City 2.0 crowdsources our future



Terming it “a global call for collaborative action on the biggest issues of our day,” and “a platform designed to empower citizens to connect with each other to help reshape their own cities,” the judges in charge of the annual TED Prize have awarded the prize not to an individual, but to a website.



That website is City 2.0, an online platform designed to allow individuals and organizations to come together in imagining the city of the future.

What kind of place is the City 2.0? The website’s designers see it as a place with a smaller carbon footprint than the cities of today, a place that bridges the gap between the rich and the poor, and a place where everyone has access to nature – among other things. 

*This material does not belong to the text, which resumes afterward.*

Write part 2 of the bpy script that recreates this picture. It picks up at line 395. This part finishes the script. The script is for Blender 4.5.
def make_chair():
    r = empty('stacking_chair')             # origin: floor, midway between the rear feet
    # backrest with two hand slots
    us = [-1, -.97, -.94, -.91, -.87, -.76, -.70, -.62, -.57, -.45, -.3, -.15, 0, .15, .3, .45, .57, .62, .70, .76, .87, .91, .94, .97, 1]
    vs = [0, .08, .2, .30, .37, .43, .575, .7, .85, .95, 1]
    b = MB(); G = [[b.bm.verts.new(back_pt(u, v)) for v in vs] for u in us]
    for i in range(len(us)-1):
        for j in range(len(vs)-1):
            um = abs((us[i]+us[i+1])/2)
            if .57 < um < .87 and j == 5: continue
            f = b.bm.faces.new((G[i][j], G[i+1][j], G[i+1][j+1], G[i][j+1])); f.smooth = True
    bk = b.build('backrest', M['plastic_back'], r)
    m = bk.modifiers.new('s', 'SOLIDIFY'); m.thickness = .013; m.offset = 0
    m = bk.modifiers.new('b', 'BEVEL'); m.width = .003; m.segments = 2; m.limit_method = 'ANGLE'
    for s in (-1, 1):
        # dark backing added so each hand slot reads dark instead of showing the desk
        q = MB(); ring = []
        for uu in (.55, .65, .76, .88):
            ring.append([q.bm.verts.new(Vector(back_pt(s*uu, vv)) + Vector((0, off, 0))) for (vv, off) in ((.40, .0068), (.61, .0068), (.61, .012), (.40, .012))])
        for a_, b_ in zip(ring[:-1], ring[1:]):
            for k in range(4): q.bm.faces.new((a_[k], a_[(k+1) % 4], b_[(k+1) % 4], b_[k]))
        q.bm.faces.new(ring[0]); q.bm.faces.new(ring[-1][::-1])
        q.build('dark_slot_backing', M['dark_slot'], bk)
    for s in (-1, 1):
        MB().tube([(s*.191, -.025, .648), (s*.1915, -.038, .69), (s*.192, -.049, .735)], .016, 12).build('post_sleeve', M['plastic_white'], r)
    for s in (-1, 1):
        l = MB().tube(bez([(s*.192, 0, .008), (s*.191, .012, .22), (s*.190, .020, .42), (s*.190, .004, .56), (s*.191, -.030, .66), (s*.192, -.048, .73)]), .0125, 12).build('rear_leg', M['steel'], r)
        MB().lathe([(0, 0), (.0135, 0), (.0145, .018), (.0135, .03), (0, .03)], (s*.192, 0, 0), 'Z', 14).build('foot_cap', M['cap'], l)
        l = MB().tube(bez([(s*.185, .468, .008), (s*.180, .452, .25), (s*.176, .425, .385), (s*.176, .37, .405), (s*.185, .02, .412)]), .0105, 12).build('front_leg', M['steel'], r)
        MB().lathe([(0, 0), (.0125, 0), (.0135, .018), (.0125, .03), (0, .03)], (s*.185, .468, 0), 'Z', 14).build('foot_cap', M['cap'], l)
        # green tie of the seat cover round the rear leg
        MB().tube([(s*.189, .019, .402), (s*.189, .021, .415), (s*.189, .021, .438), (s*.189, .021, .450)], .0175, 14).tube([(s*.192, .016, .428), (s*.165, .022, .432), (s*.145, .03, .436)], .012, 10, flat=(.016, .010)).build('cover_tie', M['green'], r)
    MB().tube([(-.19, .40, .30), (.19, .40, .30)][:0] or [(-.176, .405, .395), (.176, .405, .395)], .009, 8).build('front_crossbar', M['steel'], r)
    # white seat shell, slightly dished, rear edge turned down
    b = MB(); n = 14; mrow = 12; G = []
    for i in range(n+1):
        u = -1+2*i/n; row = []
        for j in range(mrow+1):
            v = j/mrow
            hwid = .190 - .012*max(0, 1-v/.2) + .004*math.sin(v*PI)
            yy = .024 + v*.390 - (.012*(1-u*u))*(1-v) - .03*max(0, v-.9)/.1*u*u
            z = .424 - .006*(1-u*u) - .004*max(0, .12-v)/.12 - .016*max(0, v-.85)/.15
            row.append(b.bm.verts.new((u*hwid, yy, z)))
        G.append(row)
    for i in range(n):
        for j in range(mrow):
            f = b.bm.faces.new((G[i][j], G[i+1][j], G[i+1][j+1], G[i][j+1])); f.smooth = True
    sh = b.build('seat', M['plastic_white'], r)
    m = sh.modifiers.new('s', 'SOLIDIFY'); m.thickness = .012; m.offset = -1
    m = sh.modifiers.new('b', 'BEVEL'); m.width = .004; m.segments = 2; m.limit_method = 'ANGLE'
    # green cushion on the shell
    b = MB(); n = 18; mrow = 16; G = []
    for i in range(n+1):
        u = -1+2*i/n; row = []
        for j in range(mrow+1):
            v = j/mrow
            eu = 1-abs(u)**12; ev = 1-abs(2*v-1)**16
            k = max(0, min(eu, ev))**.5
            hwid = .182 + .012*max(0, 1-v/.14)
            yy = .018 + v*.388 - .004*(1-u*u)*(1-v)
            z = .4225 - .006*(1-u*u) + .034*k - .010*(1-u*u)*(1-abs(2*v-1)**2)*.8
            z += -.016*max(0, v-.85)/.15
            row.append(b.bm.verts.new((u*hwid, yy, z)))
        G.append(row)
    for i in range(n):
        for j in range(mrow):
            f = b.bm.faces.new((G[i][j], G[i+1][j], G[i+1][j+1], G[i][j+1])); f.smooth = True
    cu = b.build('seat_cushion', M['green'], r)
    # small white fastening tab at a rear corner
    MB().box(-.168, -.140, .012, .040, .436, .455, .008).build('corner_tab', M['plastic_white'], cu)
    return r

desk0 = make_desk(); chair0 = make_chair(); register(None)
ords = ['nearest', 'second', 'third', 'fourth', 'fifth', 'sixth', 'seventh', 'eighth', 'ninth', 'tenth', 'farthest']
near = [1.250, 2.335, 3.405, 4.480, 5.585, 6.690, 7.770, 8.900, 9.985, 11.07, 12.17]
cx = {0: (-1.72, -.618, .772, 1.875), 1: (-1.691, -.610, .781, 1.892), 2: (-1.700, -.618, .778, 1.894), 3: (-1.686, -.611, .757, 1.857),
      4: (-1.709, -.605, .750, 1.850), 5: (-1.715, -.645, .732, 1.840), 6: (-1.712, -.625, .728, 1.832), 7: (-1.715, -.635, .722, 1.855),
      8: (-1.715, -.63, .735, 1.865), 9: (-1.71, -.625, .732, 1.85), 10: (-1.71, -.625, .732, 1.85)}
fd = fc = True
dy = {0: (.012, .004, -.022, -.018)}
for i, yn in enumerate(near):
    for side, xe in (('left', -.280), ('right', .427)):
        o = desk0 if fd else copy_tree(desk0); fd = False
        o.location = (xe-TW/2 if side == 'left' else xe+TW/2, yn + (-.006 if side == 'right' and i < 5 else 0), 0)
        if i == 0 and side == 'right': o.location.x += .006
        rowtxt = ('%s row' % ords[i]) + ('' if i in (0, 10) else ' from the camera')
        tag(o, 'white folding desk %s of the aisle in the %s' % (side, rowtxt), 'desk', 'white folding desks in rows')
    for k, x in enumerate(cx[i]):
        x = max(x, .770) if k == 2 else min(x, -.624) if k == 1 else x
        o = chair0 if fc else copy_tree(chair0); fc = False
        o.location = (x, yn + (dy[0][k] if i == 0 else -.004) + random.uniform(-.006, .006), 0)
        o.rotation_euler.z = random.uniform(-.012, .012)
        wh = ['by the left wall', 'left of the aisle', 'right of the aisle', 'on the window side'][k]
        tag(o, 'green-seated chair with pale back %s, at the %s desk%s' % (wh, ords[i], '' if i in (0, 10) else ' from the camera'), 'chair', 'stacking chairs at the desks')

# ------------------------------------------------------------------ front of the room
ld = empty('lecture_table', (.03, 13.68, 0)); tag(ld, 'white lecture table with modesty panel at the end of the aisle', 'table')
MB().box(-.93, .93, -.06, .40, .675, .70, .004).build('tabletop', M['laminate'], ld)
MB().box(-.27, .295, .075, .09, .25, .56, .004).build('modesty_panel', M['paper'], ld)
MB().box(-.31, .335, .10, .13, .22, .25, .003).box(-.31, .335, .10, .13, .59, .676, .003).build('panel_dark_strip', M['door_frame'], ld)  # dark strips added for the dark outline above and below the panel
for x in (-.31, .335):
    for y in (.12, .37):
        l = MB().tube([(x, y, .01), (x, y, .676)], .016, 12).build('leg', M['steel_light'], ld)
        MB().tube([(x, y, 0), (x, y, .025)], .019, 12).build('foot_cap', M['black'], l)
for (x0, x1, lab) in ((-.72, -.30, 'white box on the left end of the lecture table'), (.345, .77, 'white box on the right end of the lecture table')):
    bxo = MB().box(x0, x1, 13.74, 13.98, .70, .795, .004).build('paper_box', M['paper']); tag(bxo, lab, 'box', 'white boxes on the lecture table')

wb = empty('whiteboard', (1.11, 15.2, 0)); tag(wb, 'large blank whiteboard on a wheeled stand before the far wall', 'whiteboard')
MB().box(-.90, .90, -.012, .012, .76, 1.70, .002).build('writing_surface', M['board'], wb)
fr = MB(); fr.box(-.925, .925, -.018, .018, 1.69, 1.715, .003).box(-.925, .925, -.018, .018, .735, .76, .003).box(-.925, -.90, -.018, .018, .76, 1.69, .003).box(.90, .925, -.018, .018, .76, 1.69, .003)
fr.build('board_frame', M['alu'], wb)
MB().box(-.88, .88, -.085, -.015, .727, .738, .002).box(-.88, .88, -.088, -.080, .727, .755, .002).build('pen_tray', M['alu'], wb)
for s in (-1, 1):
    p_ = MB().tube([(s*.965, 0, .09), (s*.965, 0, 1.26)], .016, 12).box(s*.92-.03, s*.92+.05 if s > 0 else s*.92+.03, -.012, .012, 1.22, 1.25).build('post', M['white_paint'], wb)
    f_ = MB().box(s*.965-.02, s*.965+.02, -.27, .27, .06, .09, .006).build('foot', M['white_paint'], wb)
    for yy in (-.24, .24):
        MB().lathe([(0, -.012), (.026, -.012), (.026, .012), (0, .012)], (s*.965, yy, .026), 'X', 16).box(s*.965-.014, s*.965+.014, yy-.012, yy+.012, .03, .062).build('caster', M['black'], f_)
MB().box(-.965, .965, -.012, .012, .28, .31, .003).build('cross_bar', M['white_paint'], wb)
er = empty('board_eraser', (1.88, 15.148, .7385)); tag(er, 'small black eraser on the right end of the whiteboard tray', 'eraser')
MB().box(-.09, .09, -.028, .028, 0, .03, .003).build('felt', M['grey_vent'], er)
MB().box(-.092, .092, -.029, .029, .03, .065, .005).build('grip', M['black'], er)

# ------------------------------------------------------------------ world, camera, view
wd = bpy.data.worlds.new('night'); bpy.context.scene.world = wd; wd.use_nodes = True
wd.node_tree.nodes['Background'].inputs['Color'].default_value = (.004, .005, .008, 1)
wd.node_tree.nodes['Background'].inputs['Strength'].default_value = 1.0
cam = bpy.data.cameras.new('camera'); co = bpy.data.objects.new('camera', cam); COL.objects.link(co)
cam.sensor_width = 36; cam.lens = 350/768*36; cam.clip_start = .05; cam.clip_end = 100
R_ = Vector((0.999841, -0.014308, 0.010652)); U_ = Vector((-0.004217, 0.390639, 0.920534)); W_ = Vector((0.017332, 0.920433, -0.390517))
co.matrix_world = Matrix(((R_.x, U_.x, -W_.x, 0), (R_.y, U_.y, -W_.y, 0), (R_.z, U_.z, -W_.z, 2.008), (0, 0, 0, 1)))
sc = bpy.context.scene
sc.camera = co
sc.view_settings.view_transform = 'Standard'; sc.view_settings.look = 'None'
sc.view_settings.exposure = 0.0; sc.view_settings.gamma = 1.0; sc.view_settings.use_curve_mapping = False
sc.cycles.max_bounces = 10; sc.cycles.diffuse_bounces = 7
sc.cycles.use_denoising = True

The vision, clearly, is big, which led TED Prize Director Amy Novogratz to remark, in a statement, “Our best cities reflect our best selves, and when done right they are the heart of culture, innovation, and entrepreneurship.”

She goes on to note that she and her colleagues have thrown the weight of the annual TED Prize behind the City 2.0. because they see the opportunity here to inspire everyone in re-imagining “how we work, learn, and live.”

At the heart of the City 2.0 is a “wish” – the city’s wish, if you will -which TED directors feel has been reflected in TED talks on the future of the city by Rio de Janeiro Mayor Eduardo Paes, Harvard professor and economist Edward Glaeser and Vice Mayor of Long Beach, Calif., Suja Lowenthal. T

hat wish, according to the City 2.0 website, is for us to “Imagine a platform that brings you together, locally and globally. Combine the reach of the cloud with the power of the crowd. Connect leaders, experts, companies, organizations and citizens. Share your tools, data, designs, successes, and ideas. Turn them into action.”

Towards that end, the platform offers individuals the tools to design such a city, making the kind of choices around transportation, energy, public space, housing, and law that are usually made only by city planners and government officials.  

The City 2.0 aims to put these choices in the hands of everyone – combining “the reach of the cloud with the power of the crowd” – giving people a chance to build their own vision of the evolution of the city in collaboration with others from their area.

Visitors can “engage in an upgrade of their own cities” through a range of projects that they either propose, or propose and lead. The website’s creators see it as a way to create cross-disciplinary action groups at the local level dedicated to tackling the issues they deem crucial to their city’s success. 

And it’s not just for the average Joe and Jane, either, as mayors, architects, engineers, urban planners, non-profits, multinational companies, and others are invited to share ideas, tools, and resources on the website. Call it an eco-version of SimCity.

So what innovations would you include in the 2.0 version of your city? Solar streetlights? Electric vehicle charging stations powered by renewable energy? Affordable green housing? These are just a few of the projects we’ve reported on at EarthTechling that seem very much in the spirit of the City 2.0.

Novogratz went on to say, “Like our cities, the TED Prize is based on radical collaboration, and for the billions of us living in – and moving to – cities, this is a wish for all of us to take on.”

But lest you take this all for so much happy talk, the TED Prize is indeed getting behind the City 2.0, and plans to award ten grants of $10,000, coming out of the $100,000 TED Prize, that will be awarded at TED Global in June 2012 to 10 projects the organization deems most likely to spur the real-world creation of the City 2.0.